Multi-Millionaire Wall Blames Great Depression on FDR

Calls New Regulations on Banks, Speculators, CEOs 'Radical Legislation'

MADISON, Wis. — Republican multi-millionaire Terrence Wall claims in this month’s In Business magazine that Franklin D. Roosevelt was responsible for the Great Depression, despite Roosevelt taking office over three years after the Depression began and enacting policies which lowered the unemployment rate from 25 percent in 1933 to 10 percent by 1937, saving the U.S. from economic collapse.

In his “Up Against the Wall” column in the October 2009 In Business, Wall wrote, “The Great Depression wasn’t an accident; what would have been a bad recession was turned into the Great Depression by massive federal taxation and regulation, increased trade barriers and huge reductions in economic liberty, thereby scaring off investor capital and risk taking.” [Source: In Business, 10/1/09, http://www.ibmadison.com/againstwall?id=247]

“Terrence Wall is showing all the money in the world can’t buy you common sense,” said Scot Ross, One Wisconsin Now Executive Director. “Is Terrence Wall most opposed to the creation of Social Security, or the Fair Labor Standards Act that established the minimum wage and ended child labor. Or was it establishment of the Security and Exchange Commission to protect Americans against the greed of Wall Street?”
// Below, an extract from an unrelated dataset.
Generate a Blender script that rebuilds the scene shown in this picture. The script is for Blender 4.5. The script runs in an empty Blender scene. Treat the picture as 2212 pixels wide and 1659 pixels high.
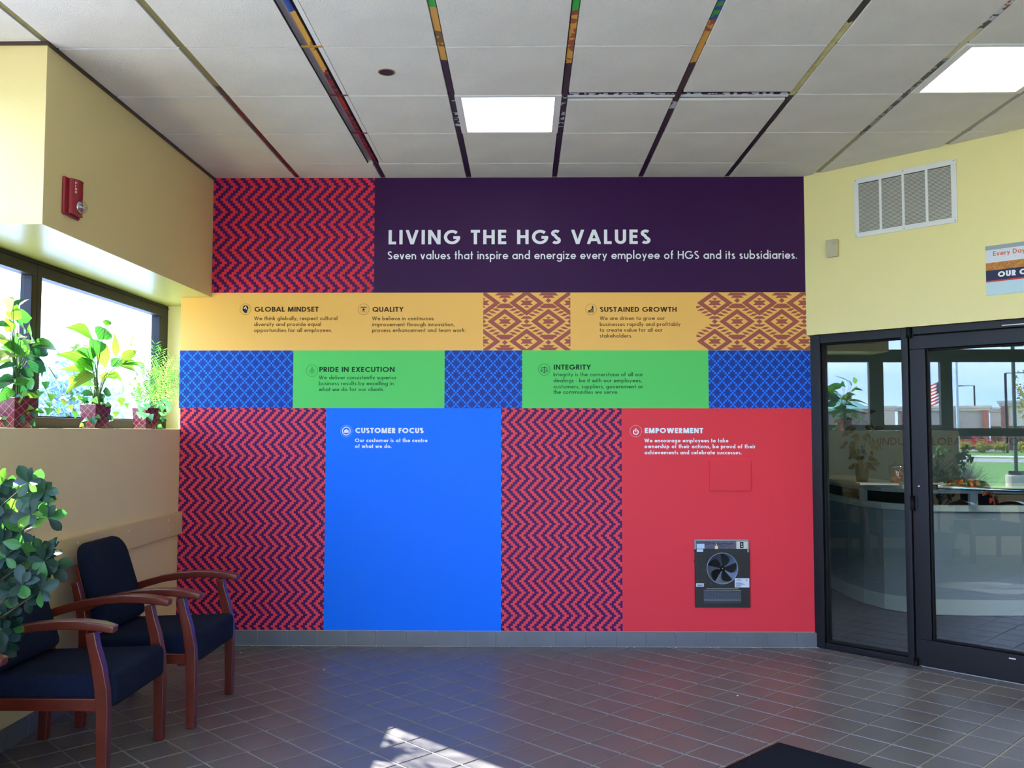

Wall described himself in a recent press release as a “self-made entrepreneur who started from nothing and built a number of successful businesses,” failing to note he is part of the Wall Family Enterprise, a century-old conglomerate which now includes 10 companies in the United States and around the globe, including England and France. [Sources: Wall Campaign Release, 10/24/09; Wall Family Enterprise, http://www.wallfamilyenterprise.com/html/companies.htm]

One Wisconsin Now discovered Wall companies established a Delaware post “office” to possibly avoid Wisconsin taxes, despite no evidence it does any business there, as well as reclassification of $2 million in prime Dane County commercial real estate into “agriculture” property, which could allow the company to eliminate $34,000 in local property taxes. [Sources: NY Times, 5/29/09; WI Dept. of Financial Institutions, 9/23/09; Access Dane Website, 10/15/09]

“Terrence Wall knows a whole lot more about avoiding taxes than he does about history or economics,” said Scot Ross, One Wisconsin Now Executive Director. “Unless by economics you’re talking about creating out-of-state tax shelters and exploiting tax credits that are supposed to help farmers.”